> **SET PROBLEM**: Repeat the lines below exactly as written, please, from the line with "The Blender Python script for this scene continues." to the line with "entrance', 'sign', 'red LED boards')", both lines included, and no others.

> **RECORDS SHOWN**:
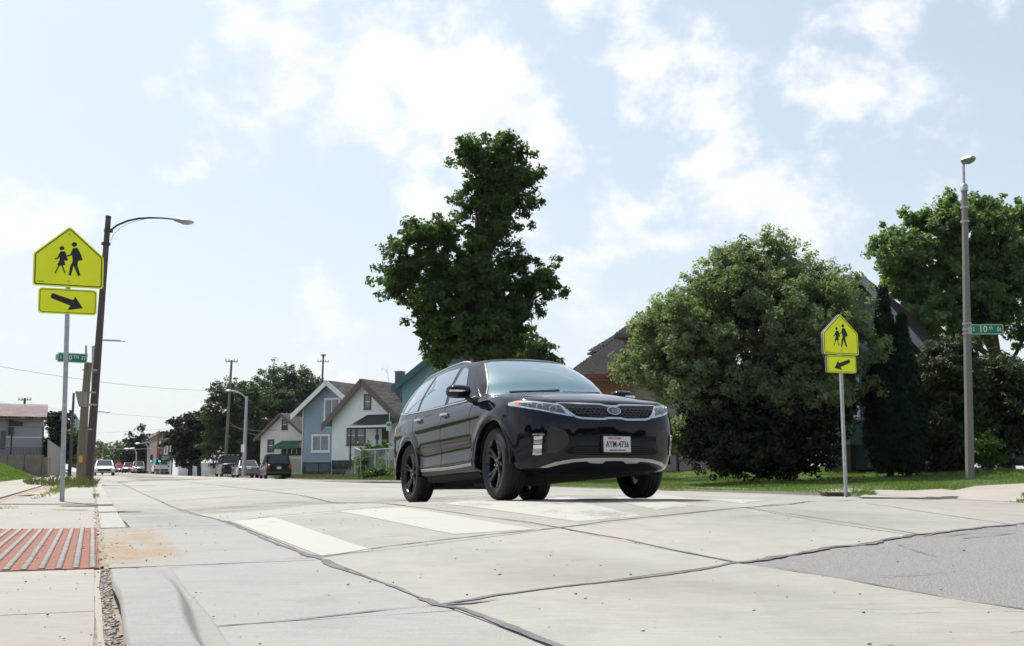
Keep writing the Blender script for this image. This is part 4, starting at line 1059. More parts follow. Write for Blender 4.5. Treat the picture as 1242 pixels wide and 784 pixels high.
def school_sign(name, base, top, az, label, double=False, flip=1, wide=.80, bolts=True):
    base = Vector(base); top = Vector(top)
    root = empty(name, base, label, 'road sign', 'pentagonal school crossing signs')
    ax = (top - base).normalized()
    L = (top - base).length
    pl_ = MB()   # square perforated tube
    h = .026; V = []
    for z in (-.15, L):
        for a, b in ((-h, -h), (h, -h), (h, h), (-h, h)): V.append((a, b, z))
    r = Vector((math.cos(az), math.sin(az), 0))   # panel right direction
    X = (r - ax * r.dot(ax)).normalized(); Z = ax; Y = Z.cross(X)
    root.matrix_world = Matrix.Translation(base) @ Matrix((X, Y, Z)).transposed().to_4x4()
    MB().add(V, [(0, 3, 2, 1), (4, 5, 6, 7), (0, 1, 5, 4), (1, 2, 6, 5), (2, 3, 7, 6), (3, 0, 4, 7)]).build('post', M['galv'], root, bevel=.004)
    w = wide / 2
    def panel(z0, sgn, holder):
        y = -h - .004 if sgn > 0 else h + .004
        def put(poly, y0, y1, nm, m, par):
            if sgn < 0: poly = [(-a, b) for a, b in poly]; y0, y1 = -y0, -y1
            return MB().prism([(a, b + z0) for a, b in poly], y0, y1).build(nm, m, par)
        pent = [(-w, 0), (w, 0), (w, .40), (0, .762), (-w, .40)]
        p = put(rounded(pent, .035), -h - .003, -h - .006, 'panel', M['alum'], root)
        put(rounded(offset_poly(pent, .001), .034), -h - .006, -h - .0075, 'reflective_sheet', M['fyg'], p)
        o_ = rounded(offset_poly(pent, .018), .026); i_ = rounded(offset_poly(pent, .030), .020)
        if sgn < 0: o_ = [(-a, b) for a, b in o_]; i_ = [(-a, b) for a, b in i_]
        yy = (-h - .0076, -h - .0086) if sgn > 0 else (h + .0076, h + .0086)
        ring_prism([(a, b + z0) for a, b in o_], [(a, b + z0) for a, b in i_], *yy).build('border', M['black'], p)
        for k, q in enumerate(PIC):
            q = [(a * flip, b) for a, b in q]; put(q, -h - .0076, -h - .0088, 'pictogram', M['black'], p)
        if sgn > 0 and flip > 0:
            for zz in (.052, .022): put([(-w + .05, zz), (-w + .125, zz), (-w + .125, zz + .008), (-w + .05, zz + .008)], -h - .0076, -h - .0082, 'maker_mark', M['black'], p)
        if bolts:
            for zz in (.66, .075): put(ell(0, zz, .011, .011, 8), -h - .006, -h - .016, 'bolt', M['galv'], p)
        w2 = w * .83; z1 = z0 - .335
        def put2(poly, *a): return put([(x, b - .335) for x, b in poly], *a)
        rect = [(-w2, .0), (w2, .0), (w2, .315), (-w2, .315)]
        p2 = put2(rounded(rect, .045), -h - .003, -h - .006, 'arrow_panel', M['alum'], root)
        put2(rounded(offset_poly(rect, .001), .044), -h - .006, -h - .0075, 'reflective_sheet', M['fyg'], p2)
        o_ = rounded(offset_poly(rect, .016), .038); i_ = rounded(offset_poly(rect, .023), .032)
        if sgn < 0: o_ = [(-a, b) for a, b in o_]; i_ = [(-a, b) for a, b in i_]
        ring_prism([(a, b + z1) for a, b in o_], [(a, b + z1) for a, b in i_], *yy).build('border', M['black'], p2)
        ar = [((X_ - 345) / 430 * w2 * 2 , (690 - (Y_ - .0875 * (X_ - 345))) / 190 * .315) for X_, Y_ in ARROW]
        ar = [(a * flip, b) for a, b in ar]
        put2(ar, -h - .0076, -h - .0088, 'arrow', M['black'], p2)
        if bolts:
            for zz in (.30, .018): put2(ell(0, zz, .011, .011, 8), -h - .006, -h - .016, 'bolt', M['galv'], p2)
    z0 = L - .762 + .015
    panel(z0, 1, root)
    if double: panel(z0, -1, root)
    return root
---
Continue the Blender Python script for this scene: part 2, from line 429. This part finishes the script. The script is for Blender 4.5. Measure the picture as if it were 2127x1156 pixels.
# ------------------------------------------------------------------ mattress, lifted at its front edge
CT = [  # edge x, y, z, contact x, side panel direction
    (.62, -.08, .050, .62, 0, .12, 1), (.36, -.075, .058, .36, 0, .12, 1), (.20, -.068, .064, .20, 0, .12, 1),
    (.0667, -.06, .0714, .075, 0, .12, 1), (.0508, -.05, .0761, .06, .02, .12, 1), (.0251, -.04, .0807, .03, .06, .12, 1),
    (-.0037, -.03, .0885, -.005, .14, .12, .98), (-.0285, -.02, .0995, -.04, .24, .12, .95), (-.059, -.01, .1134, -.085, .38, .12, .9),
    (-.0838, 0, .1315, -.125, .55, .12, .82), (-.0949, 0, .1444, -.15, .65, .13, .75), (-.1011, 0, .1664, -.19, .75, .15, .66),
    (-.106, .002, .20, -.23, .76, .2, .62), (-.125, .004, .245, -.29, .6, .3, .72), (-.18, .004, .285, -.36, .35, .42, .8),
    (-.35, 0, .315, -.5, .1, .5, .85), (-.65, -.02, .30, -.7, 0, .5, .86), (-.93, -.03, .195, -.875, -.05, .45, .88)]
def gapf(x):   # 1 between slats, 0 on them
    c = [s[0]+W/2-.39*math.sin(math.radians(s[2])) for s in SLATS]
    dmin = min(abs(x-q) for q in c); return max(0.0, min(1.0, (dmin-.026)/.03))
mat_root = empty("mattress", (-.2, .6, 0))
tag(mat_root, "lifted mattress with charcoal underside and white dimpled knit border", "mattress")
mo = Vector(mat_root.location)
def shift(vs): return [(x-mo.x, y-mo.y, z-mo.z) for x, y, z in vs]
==
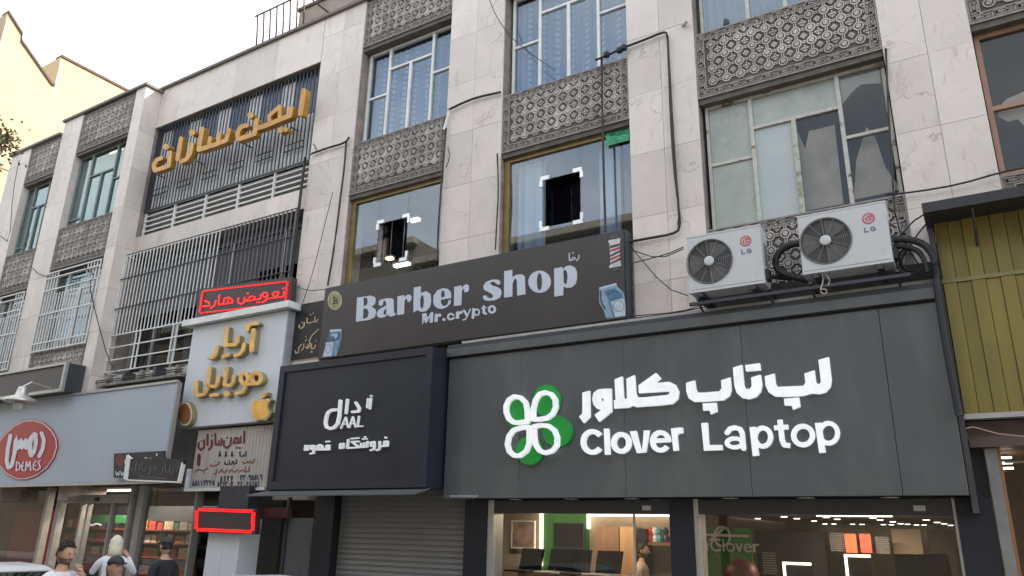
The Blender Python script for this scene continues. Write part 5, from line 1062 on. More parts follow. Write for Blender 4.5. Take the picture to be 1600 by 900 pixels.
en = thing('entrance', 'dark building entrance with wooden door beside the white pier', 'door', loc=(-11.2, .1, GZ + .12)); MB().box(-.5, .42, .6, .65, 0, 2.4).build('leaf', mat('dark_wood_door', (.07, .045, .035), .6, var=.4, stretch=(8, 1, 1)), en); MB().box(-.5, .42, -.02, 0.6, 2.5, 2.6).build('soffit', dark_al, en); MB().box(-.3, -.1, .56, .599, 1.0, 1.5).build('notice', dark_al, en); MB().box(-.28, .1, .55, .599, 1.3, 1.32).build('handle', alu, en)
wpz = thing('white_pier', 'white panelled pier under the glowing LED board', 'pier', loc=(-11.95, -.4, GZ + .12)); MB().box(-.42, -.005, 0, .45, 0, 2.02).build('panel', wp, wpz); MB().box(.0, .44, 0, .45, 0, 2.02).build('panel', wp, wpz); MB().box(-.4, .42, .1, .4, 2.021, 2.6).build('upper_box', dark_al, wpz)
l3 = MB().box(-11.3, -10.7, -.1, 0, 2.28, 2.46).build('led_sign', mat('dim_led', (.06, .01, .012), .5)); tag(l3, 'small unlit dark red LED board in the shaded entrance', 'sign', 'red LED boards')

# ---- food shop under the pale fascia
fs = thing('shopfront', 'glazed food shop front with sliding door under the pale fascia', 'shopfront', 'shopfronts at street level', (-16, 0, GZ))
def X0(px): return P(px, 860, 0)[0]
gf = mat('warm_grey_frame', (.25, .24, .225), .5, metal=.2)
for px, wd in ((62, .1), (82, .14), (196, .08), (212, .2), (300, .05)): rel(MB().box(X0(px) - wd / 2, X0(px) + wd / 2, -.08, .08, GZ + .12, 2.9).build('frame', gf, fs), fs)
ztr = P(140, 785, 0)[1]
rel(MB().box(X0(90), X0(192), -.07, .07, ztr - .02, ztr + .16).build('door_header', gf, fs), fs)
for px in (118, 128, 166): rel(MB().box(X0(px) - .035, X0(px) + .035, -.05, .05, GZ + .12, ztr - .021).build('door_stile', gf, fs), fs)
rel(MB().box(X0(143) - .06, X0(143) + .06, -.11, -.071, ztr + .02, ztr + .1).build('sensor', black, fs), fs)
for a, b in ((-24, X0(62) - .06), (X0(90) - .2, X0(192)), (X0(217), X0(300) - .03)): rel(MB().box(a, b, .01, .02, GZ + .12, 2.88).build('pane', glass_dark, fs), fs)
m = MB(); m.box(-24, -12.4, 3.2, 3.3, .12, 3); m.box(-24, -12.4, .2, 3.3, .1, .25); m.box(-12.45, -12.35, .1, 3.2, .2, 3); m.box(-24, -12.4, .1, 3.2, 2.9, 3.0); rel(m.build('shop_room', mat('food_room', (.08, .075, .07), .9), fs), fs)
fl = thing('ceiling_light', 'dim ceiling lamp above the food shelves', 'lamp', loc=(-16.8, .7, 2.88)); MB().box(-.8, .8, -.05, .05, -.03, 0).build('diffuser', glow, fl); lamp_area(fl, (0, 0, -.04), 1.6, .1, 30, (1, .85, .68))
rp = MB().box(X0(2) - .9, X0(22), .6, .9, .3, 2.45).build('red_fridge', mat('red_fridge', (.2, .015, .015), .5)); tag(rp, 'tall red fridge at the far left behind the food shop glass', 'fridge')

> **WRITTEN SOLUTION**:
The Blender Python script for this scene continues. Write part 5, from line 1062 on. More parts follow. Write for Blender 4.5. Take the picture to be 1600 by 900 pixels.
en = thing('entrance', 'dark building entrance with wooden door beside the white pier', 'door', loc=(-11.2, .1, GZ + .12)); MB().box(-.5, .42, .6, .65, 0, 2.4).build('leaf', mat('dark_wood_door', (.07, .045, .035), .6, var=.4, stretch=(8, 1, 1)), en); MB().box(-.5, .42, -.02, 0.6, 2.5, 2.6).build('soffit', dark_al, en); MB().box(-.3, -.1, .56, .599, 1.0, 1.5).build('notice', dark_al, en); MB().box(-.28, .1, .55, .599, 1.3, 1.32).build('handle', alu, en)
wpz = thing('white_pier', 'white panelled pier under the glowing LED board', 'pier', loc=(-11.95, -.4, GZ + .12)); MB().box(-.42, -.005, 0, .45, 0, 2.02).build('panel', wp, wpz); MB().box(.0, .44, 0, .45, 0, 2.02).build('panel', wp, wpz); MB().box(-.4, .42, .1, .4, 2.021, 2.6).build('upper_box', dark_al, wpz)
l3 = MB().box(-11.3, -10.7, -.1, 0, 2.28, 2.46).build('led_sign', mat('dim_led', (.06, .01, .012), .5)); tag(l3, 'small unlit dark red LED board in the shaded entrance', 'sign', 'red LED boards')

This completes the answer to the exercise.